У Манна есть одна важная особенность: он пишет так, как будто у него впереди вечность. Он подробно рефлексирует над собственным творчеством. Он по-европейски обстоятелен, по-европейски вежлив, по-европейски многословен. Он пишет и думает, как человек 1913 года. Но, знаете, это колоссально обаятельно – в XX веке, в котором у человека было время только добраться до бомбоубежища, и то не всегда… В этой медлительности, в этом многословии есть своё очарование. И даже если вы засыпаете над Томасом Манном, то вам потом, по крайней мере, снятся довольно правильные сны.
[18.12.15]
Пришло несколько заявок на лекцию о Достоевском. Я убоялся, потому что, мне кажется, надо готовиться к такой лекции. И чего я буду раздражать лишний раз людей? Я Достоевского очень не люблю. Я его считаю великим писателем, в большей степени – публицистом и сатириком, чем прозаиком. Очень высоко ценю «Дневник писателя». Хотя у него есть гениальные романы – например, «Бесы». И я решил: потом прочту лекцию про Достоевского, а сейчас буду отвечать на вопросы.

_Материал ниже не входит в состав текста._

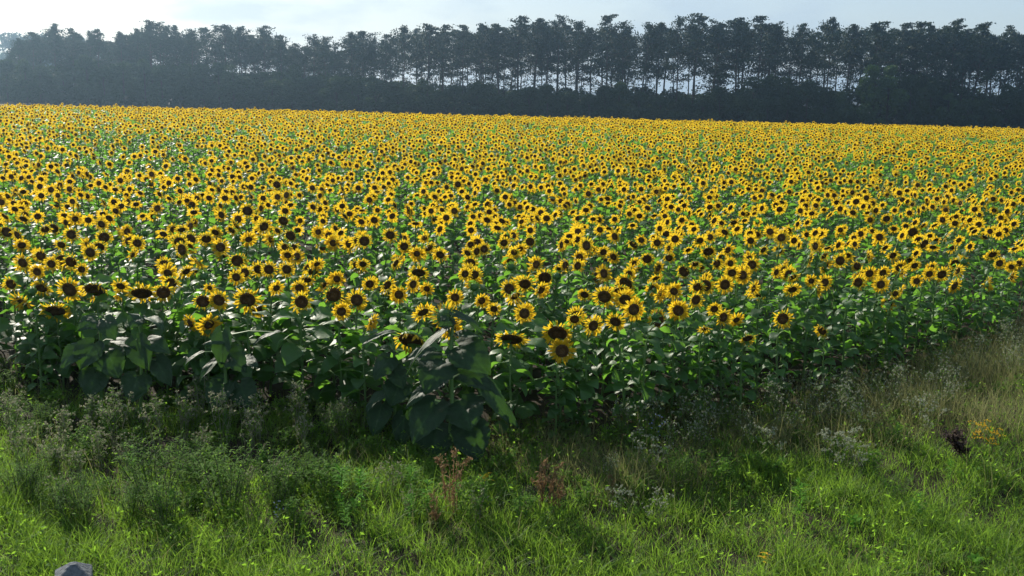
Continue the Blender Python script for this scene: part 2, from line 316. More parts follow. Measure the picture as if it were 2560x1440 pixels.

– Скажите пару слов про авторов подростковой литературы, таких как Токмакова и Алексин. Почему сейчас мало авторов, пишущих во многом наивную, но душевную прозу для детей? А может, они есть?

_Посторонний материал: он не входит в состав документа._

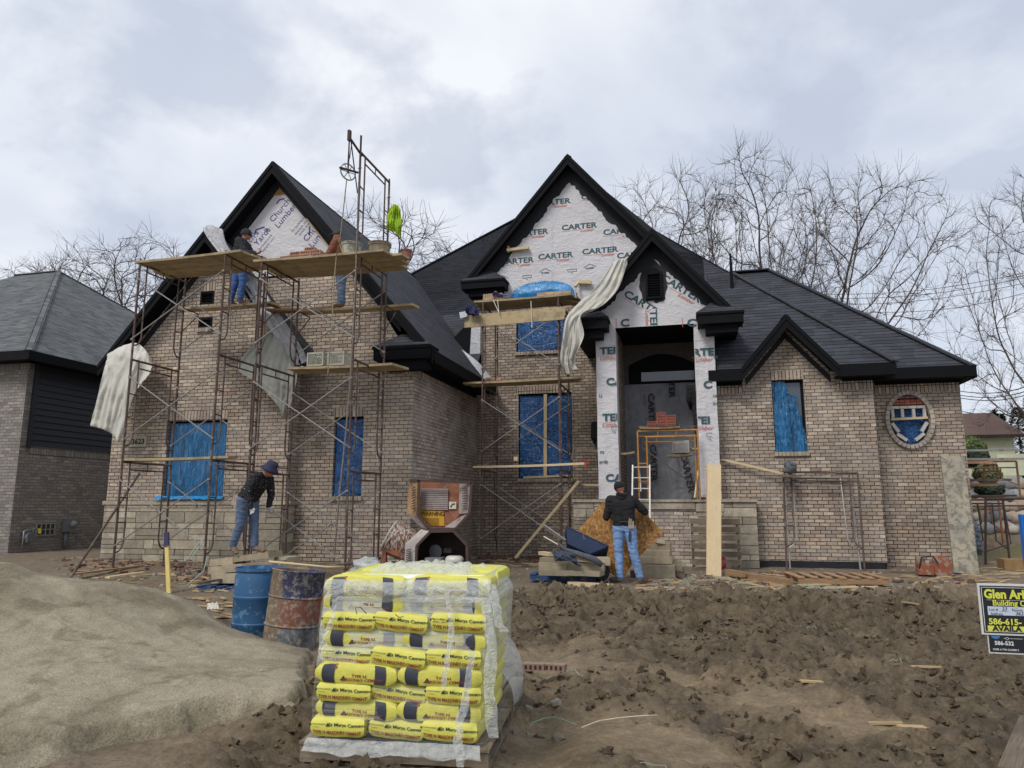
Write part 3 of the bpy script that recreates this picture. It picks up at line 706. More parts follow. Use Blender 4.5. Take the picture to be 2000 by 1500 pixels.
w1 = window(-11.38, -9.86, 1.52, 3.19, YA, M_blue, seed=1, mull=-10.55)
mb = MB()                                      # loose bottom hem of the plastic on the stone cap
def hem(u, v): x = -11.5+1.68*u; return (x, YA-.03-.10*v-.02*mn.noise(Vector((x*5, v, 3))), 1.53-.07*v+.02*mn.noise(Vector((x*7, v*2, 1))))
mb.grid(hem, 30, 3); mb.build('plastic_hem', M_blue3, w1, smooth=True)
window(-7.49, -6.80, 1.52, 3.22, YB, M_blue2, 'h', 5)
w3 = window(-4.53, -3.06, 2.03, 4.33, YM, M_blue2, 'v', 8, mull=-3.8)
mb = MB(); mb.bar((-3.80, YM+.02, 2.05), (-3.78, YM+.02, 4.3), .09, .04); mb.bar((-4.4, YM+.03, 2.06), (-3.1, YM+.02, 2.10), .08, .05); mb.build('brace_board', M_lumber, w3)
window(-4.59, -3.22, 5.5, 6.45, YM, M_blue2, 'h', 12)
# torn plastic, right wing
w5 = window(1.83, 2.51, 2.50, 4.13, YR, None)
mb = MB()
def torn(u, v):
    z = 2.5+1.6*v; xr = 2.52 - max(0, (v-.18))*.36 + .03*mn.noise(Vector((0, z*6, 2)))
    if v > .72: xr = 2.24 - (v-.72)*.45 + (.14 if .72 < v < .80 else 0)
    x = 1.85 + (xr-1.85)*u; d = .03*mn.noise(Vector((x*5, z*2, 4)))+.03*abs(mn.noise(Vector((x*9, z*5, 7))))+.03*max(0, u-.85)*4
    return (x, YR+.05-d, z)
mb.grid(torn, 26, 60); mb.build('plastic_sheet', M_blue, w5, smooth=True)
# arched second floor window in blue sheet
w6 = wthing_child('window', house)
def archz(u, z0=6.86, zs=7.12, rise=.36): return zs+rise*sqrt(max(0, 1-(2*u-1)**2))
mb = MB(); mb.grid(lambda u, v: (-4.72+1.78*u, YM-.05-.04*mn.noise(Vector((u*4, v*3, 1)))-.05*sin(pi*v)*min(1, 8*u*(1-u)), 6.9+(archz(u)-6.9)*v), 30, 12); mb.build('plastic_sheet', M_blue3, w6, smooth=True)
mb = MB(); P = [(-4.76+1.86*i/24, YM-.022, archz(i/24)+.05) for i in range(25)]
for i in range(24): mb.poly([P[i], (P[i][0], P[i][1], 6.9), (P[i+1][0], P[i+1][1], 6.9), P[i+1]])
mb.build('tape_edge', M_wrap2, w6)
# ---- louvred vents
def louvre(parent, x0, x1, z0, z1, y, n, arch=0):
    v = wthing_child('louvre_vent', parent); mb = MB(); f = .05
    mb.box(((x0+x1)/2, y+.05, (z0+z1)/2), (x1-x0-.02, .02, z1-z0-.02))
    for b in [((x0+x1)/2, z0+f/2, x1-x0, f), ((x0+x1)/2, z1-f/2, x1-x0, f), (x0+f/2, (z0+z1)/2, f, z1-z0-2*f), (x1-f/2, (z0+z1)/2, f, z1-z0-2*f)]:
        mb.box((b[0], y, b[1]), (b[2], .07, b[3]))
    mb.build('frame', M_black, v); mb = MB()
    for i in range(n): z = z0+f+(i+.5)*(z1-z0-2*f)/n; mb.box(((x0+x1)/2, y+.005, z), (x1-x0-2*f, .05, .012), rotm('X', -38))
    mb.build('slats', M_black, v); return v
louvre(house, -10.79, -10.42, 5.86, 6.17, YA+.03, 3); louvre(house, -10.79, -10.42, 5.30, 5.55, YA+.03, 3)
# ---- round window: ring of bricks laid on edge, bricks and props inside
rw = wthing_child('oval_window', house); mb = MB(); rr = random.Random(2)
for i in range(34):
    a = 2*pi*(i+.5)/34; c = Vector((4.80+.46*cos(a), YF-.02, 3.23+.61*sin(a))); tx = Vector((-.46*sin(a), 0, .61*cos(a))); w = tx.length*2*pi/34-.012; tx.normalize(); nx = tx.cross(Y_)
    mb.box(c, (w, .12, .085), Matrix((tx, Y_, nx)).transposed(), tint=rr.random())
mb.build('brick_ring', plain('ring_brick', srgb(168, 158, 144), .9, .15, 12, .3, tint=.2), rw)
mb = MB(); mb.grid(lambda u, v: (4.39+.82*u, YF+.10-.02*mn.noise(Vector((u*4, v*4, 5))), 2.67+1.12*v), 10, 14); mb.build('plastic_sheet', M_blue2, rw, smooth=True)
mb = MB()
for z in (3.60, 3.66): 
    for i in range(5): mb.box((4.56+i*.12, YF+.02, z), (.11, .07, .05), tint=rr.random())
for i in range(3): mb.box((4.66+i*.14, YF+.02, 3.74), (.13, .07, .04), tint=rr.random())
mb.build('centring_bricks', plain('red_brick', srgb(150, 92, 76), .9, .2, 12, .3, tint=.2), rw)
mb = MB(); pale = plain('pale_brick', srgb(190, 184, 176), .85, .12, 12, .3, tint=.12)
for x in (4.47, 4.67, 4.90, 5.12): mb.box((x, YF+.01, 3.38), (.06, .07, .19), tint=rr.random())
for i in range(4): mb.box((4.52+i*.18, YF+.012, 3.515), (.17, .075, .06), tint=rr.random())
for (x, z, a) in [(4.50, 3.06, -58), (4.62, 2.84, -38), (5.09, 3.06, 58), (4.98, 2.84, 38)]: mb.box((x, YF+.01, z), (.24, .07, .07), rotm('Y', -a), tint=rr.random())
mb.build('brick_props', pale, rw)
mb = MB(); mb.bar((4.42, YF+.0, 3.245), (5.17, YF+.0, 3.265), .09, .05); mb.build('prop_board', M_lumber, rw)

# ---- roofs
def slab(mb, P, th=.13):
    P = [Vector(p) for p in P]; n = Vector((0, 0, 0))
    for i in range(1, len(P)-1): n += (P[i]-P[0]).cross(P[i+1]-P[0])
    n.normalize()
    if n.z < 0: P = P[::-1]; n = -n
    Q = [p-n*th for p in P]
    if len(P) <= 4: mb.poly(P, 0)
    else:
        for t in geometry.tessellate_polygon([P]):
            T = [P[i] for i in t]
            if (T[1]-T[0]).cross(T[2]-T[0]).dot(n) < 0: T = T[::-1]
            mb.poly(T, 0)
    if len(P) <= 4: mb.poly(Q[::-1], 1)
    for i in range(len(P)):
        j = (i+1) % len(P); mb.poly([P[j], P[i], Q[i], Q[j]], 1)
MR = [M_shingle, M_black]
def mz(y): return 4.40+(y-17.75)
mb = MB()                                       # main hipped roof
slab(mb, [(-12.9, 17.75, 4.4), (-5.6, 17.75, 4.4), (-5.6, 20.6, mz(20.6)), (-5.6, 25.95, mz(25.95)), (-5.9, 25.95, mz(25.95)), (-12.2, 20.0, mz(20.0)), (-12.9, 19.2, mz(19.2))])
slab(mb, [(-5.6, 20.4, mz(20.4)), (.6, 20.4, mz(20.4)), (.6, 22.36, mz(22.36)), (-2.6, 25.95, mz(25.95)), (-5.6, 25.95, mz(25.95))])
mf = lambda y: 4.31+(mz(21.5)-4.31)/4.2*(y-17.3)
slab(mb, [(.6, 17.3, mf(17.3)), (6.05, 17.3, mf(17.3)), (2.45, 21.5, mf(21.5)), (1.38, 21.5, mf(21.5)), (.6, 22.36, mf(22.36))])
slab(mb, [(6.05, 17.3, 4.31), (6.05, 26.2, 4.31), (2.45, 21.5, mz(21.5))])
slab(mb, [(2.45, 21.5, mz(21.5)), (6.05, 26.2, 4.31), (-12.9, 26.2, 4.4), (-12.2, 20.0, mz(20.0)), (-5.9, 25.9, mz(25.9)), (-2.6, 25.9, mz(25.9)), (1.38, 21.5, mz(21.5))])
mb.build('main_roof', MR, house)
mb = MB()                                       # hip over the right wing
T = (1.3, 19.98, 7.69); cr = (4.33, 16.62, 4.36)
slab(mb, [(.64, 16.62, 4.36), (1.2, 16.62, 4.36), (2.18, 17.62, 5.35), (3.16, 16.62, 4.36), cr, T, (.64, 19.98, 7.69)])
slab(mb, [cr, (4.33, 17.7, 4.36), (2.3, 19.9, 6.6), T]); mb.build('wing_roof', MR, house)
for (a_, b_) in [(T, (cr[0], cr[1], cr[2]+.02)), ((2.45, 21.5, mz(21.5)+.02), (6.05, 17.3, 4.33)), ((1.38, 21.48, mz(21.5)+.01), (2.45, 21.48, mz(21.5)+.01)), ((-12.2, 20.02, mz(20)+.01), (-5.9, 25.93, mz(25.95)+.01))]:
    mb = MB(); mb.bar(a_, b_, .22, .035); mb.build('hip_cap', M_shingle, house)
# gable roof: both slopes as slabs, fascia boards standing proud, soffits below
def gable(name, xr, zr, y0, y1, xl, xR, s=1.167, th=.14, fz=.24, parent=house, y1r=None, y1l=None, valley=None):
    g = wthing_child(name, parent); mb = MB()
    for (xe, sg) in ((xl, -1), (xR, 1)):
        ze = zr - abs(xe-xr)*s
        if valley and sg == 1: P = [(xr, y0, zr), (xr, valley(zr), zr), (xe, valley(ze), ze), (xe, y0, ze)]
        elif valley and sg == -1: P = [(xr, y0, zr), (xr, valley(zr), zr), (xe, valley(ze), ze), (xe, y0, ze)]
        else: P = [(xr, y0, zr), (xr, y1, zr), (xe, y1, ze), (xe, y0, ze)]
        slab(mb, P, th)
    mb.build('roof', MR, g)
    mb = MB(); n = hypot(1, s)
    for (xe, sg) in ((xl, -1), (xR, 1)):
        ze = zr - abs(xe-xr)*s; d = Vector((xe-xr, 0, ze-zr)).normalized(); q = Vector((sg*-d.z*-1, 0, 0)); dn = Vector((0, 0, -1))
        a = Vector((xr, 0, zr-.02)); b = Vector((xe, 0, ze-.02)); k = fz*n/1.0
        mb.prism([a+Y_*(y0-.03), b+Y_*(y0-.03), b+dn*k*.9+Y_*(y0-.03), a+dn*k+Y_*(y0-.03)], (0, .03, 0))
        mb.prism([a+Y_*(y0-.05), b+Y_*(y0-.05), b+dn*.12+Y_*(y0-.05), a+dn*.12+Y_*(y0-.05)], (0, .02, 0))     # upper shadow board
    mb.build('fascia', M_black, g)
    return g
def frieze(parent, xr, zr, y, xl, xR, w, s=1.167, seed=0, rough=0, mat=M_frieze, dz=.32):
    mb = MB()
    for (xe, sg) in ((xl, -1), (xR, 1)):
        z0 = zr-dz; a = (xr, z0); b = (xe, z0-abs(xe-xr)*s); c = (xe, b[1]-w); d = (xr, z0-w)
        inner = rough_edge(c, d, 26, rough, seed+sg) if rough else []
        pts = [Vector((p[0], y, p[1])) for p in [a, b, c]+inner+[d]]
        mb.prism(pts, (0, -.006, 0))
    mb.build('frieze', mat, parent)
gA = gable('gable_roof', -10.47, 7.53, 13.33, 14.25, -13.05, -7.85, fz=.2)
frieze(gA, -10.47, 7.53, YA-.004, -12.8, -8.3, .22)
gB = gable('gable_roof', -9.16, 9.23, 13.78, 22, -13.1, -5.13, fz=.19, valley=lambda z: 17.75+z-4.4)
frieze(gB, -9.16, 9.23, YB-.004, -11.2, -6.0, .30, dz=.22)
gC = gable('gable_roof', -3.03, 11.05, 18.58, 22, -6.04, -.02, fz=.20, valley=lambda z: 17.75+z-4.4)
gP = gable('gable_roof', -.69, 7.72, 16.28, 21, -2.55, 1.22, fz=.19)
gR = gable('gable_roof', 2.18, 5.56, 16.6, 18.6, 1.18, 3.20, fz=.2)
frieze(gR, 2.18, 5.56, YR-.004, 1.28, 3.08, .16)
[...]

– Дина Бурачевская – поэт никак не хуже Токмаковой. И Анна Романова тоже. У Токмаковой я ужасно любил «Сазанчика». Кстати, когда я с Токмаковой познакомился, я поразился тому, что вот сидит человек, написавший книгу, которую я знал с детства. Только же эта книжка о Родине, а я-то воспринимал её иначе. Для меня тема Родины была всегда сращена с темой дома. Там сазанчик, который живёт в речке. А потом он уплыл куда-то в чужие края, где было очень нехорошо. А потом вернулся в свою речку и ощутил себя под зелёным солнцем… Это была сентиментальная и прелестная книжка, такая добрая!.. А ещё была прелестная книжка про Лесного Плакунчика, которую сочинил Тимофей Белозёров, тоже очень хороший детский поэт, мало проживший. Вот я любил эти сентиментальные книжки и считаю, что ребёнка надо воспитывать на сентиментальном чтении.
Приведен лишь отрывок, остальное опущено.